On healthcare, Carney called for more spending and investments to fight opioid addiction, including reducing the over-prescription of high-level painkillers, and expanding access to drug rehab treatment. He also noted the need for better wellness and safety in state prisons – announcing the installation of better camera systems and more investment into corrections officers.

The governor also asked lawmakers to spend more on education, and to hire hundreds more teachers for schools across the state. The governor sadly acknowledged that public schools in Wilmington are some of the worst performing in the state, while also being comprised of a majority of lower-income individuals. He implored lawmakers to devote additional resources to schools and neighborhoods in Wilmington to reduce violence and improve education.

Although economic growth picked up towards the end of 2017, longer term, the  state ranks 30th in economic performance according to the ALEC-Laffer State Economic Competiveness Index. State GDP growth is 36th in the nation over the past 10 years and employment growth has been below average. Data shows positive net in-migration, but with working age population stagnating and retired population rising, the driving force of the economy is eroding.

Unfortunately, the governor’s solution for job growth is an expansion of crony tax subsidies and carve outs rather than broad-based reform. He boasted that the state has “partnered with the private sector to drive job creation…[and] directed new resources to support small business” and called for an expansion of the Angel Investment Tax Credit. This tax credit flows for particular “qualified investors” in specific types of businesses. This does nothing to reduce the negative impact the 11.69 percent top corporate income tax rate—the 3rd highest in the nation. And special favors do nothing to alleviate the damage from the 11th highest top personal income tax rate of 7.85 percent.  Academic evidence consistently shows these taxes on productivity (particularly corporate taxes) are especially detrimental to economic growth and jobs.

Despite raking in nearly double the tax revenue they did in 1997, Delaware continues to experience budget deficits.

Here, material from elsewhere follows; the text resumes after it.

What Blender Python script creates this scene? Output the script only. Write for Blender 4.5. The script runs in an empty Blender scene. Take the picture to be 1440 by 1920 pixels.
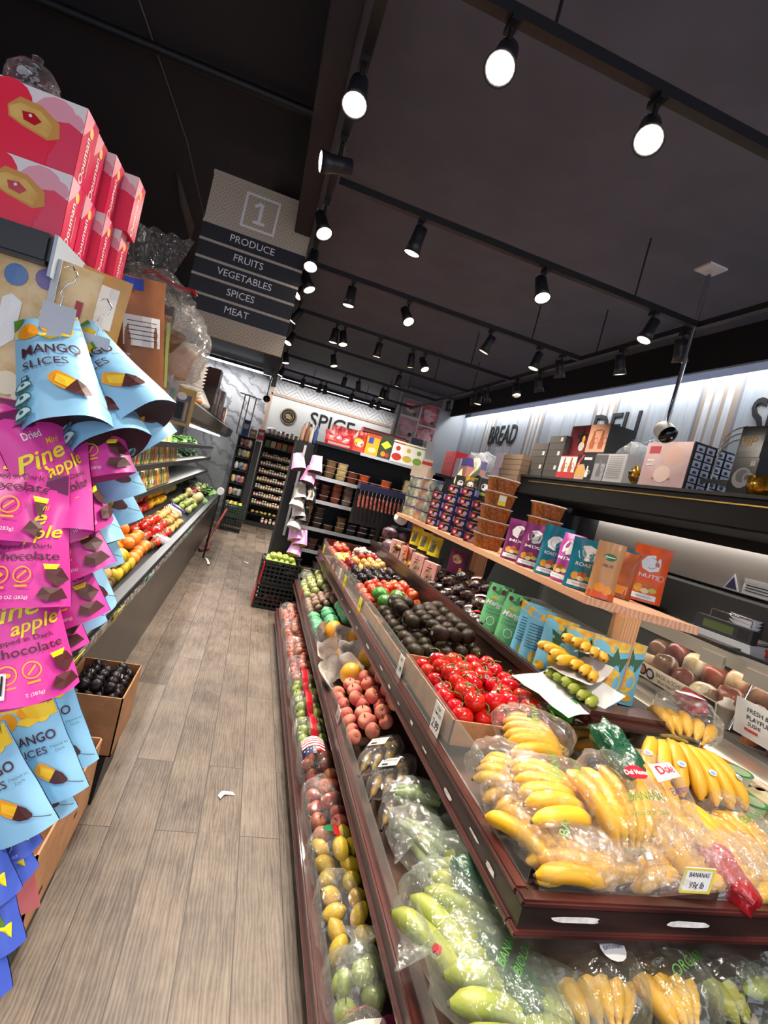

There’s no getting around that excessive spending is a key factor of the state’s long-term structural deficit, and only compounds the problem of a shrinking working-age population relative to retirees. The state is losing the very driving force of its economy.

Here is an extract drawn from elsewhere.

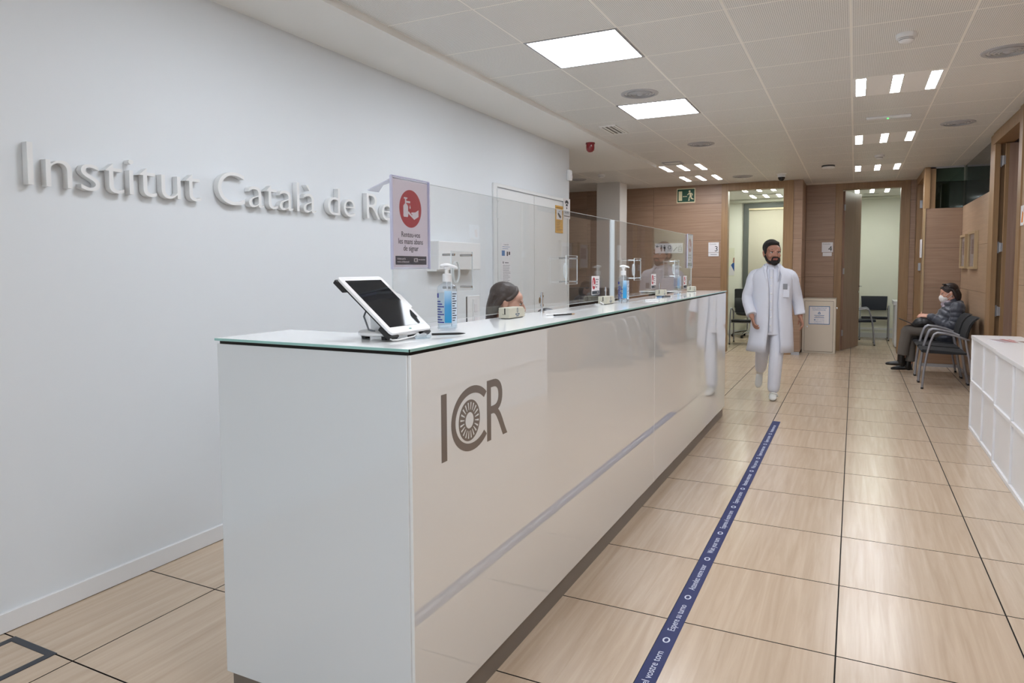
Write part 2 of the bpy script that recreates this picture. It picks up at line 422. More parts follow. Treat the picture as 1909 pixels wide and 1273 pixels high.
# ceiling: rails behind, one panel per grid cell
CT = 0.6127; CX0 = -1.890; CY0 = 3.293
ce = struct('ceiling', box(-6.2, 2.2, -4.2, 12.76, CEIL - 0.0012, CEIL + 0.12), ceil_rail)
FIX = {}
def cell(i, j): return (CX0 + i * CT, CY0 + j * CT)
led_cells = [(0, 1), (0, 4), (0, -2)]
slot_cells = [(3, 4), (3, 8), (3, 12), (3, 0 - 0), (3, -4), (3, -8), (-1, 10), (-1, 12)]
slot_cells.remove((3, 0)); slot_cells.append((3, 0))
taken = set(led_cells) | set(slot_cells)
cpm = MB().box(-CT / 2 + 0.0065, CT / 2 - 0.0065, -CT / 2 + 0.006, CT / 2 - 0.006, 0, 0.006).mesh('ceiling_panel', 0.001, seg=1)
strip_w = (CX0 - CT) - (-2.46)
for i in range(-6, 6):
    for j in range(-12, 16):
        if (i, j) in taken: continue
        x, y = cell(i, j)
        if x + CT < -2.4 and y < 9.1: continue
        if y + CT > 12.9: continue
        if x < -2.47 and x > -2.6 and y < 9.2:
            continue
        if x + CT > 1.4 and y > 8.5 : pass
        o = link('ceiling_panel', cpm, ceil_perf, ce); o.location = (x + CT / 2, y + CT / 2, CEIL - 0.002)
cut = MB().box(-2.458 + 2.19, -CT / 2 + 0, 0, 0, 0, 0) if False else None
w2 = (CX0) - (-2.458)
cpm2 = MB().box(-w2 / 2 + 0.002, w2 / 2 - 0.0055, -CT / 2 + 0.006, CT / 2 - 0.006, 0, 0.006).mesh('ceiling_panel', 0.001, seg=1)
for j in range(-12, 10):
    x, y = cell(-1, j)
    o = link('ceiling_panel', cpm2, ceil_perf, ce); o.location = (-2.458 + w2 / 2, y + CT / 2, CEIL - 0.002)

# wood panelled walls; panels are parts
def wall_panels(parent, plane, a_edges, z_edges, m, gap=0.003, th=0.012, name='wall_panel'):
    """plane: ('y', y) faces -Y ; ('x', x, sgn) faces sgn*X"""
    cache = {}
    for a0, a1 in zip(a_edges[:-1], a_edges[1:]):
        for z0, z1 in zip(z_edges[:-1], z_edges[1:]):
            if plane[0] == 'y': mb = box(a0 + gap / 2, a1 - gap / 2, plane[1] - th, plane[1] + 0.002, z0 + gap / 2, z1 - gap / 2)
            else:
                xx = sorted((plane[1] - 0.002 * plane[2], plane[1] + th * plane[2])); mb = box(xx[0], xx[1], a0 + gap / 2, a1 - gap / 2, z0 + gap / 2, z1 - gap / 2)
            part(name, mb, m, parent, bevel=0.001, seg=1)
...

The governor is right. The state “cannot build new ongoing spending on top of one-time revenues. It’s just not responsible, and we can’t allow it, no matter how compelling the cause.” But his hints at budgetary discipline were overshadowed by proposals increased spending on infrastructure, education, health, and law enforcement. With an Economic Outlook ranking 37th nationally in Rich States, Poor States, Delaware is a far cry from being competitive. Should lawmakers seek to improve this record and produce widespread opportunity, broad-based rather than narrowly-targeted tax relief and prudent budget prioritization are the solution.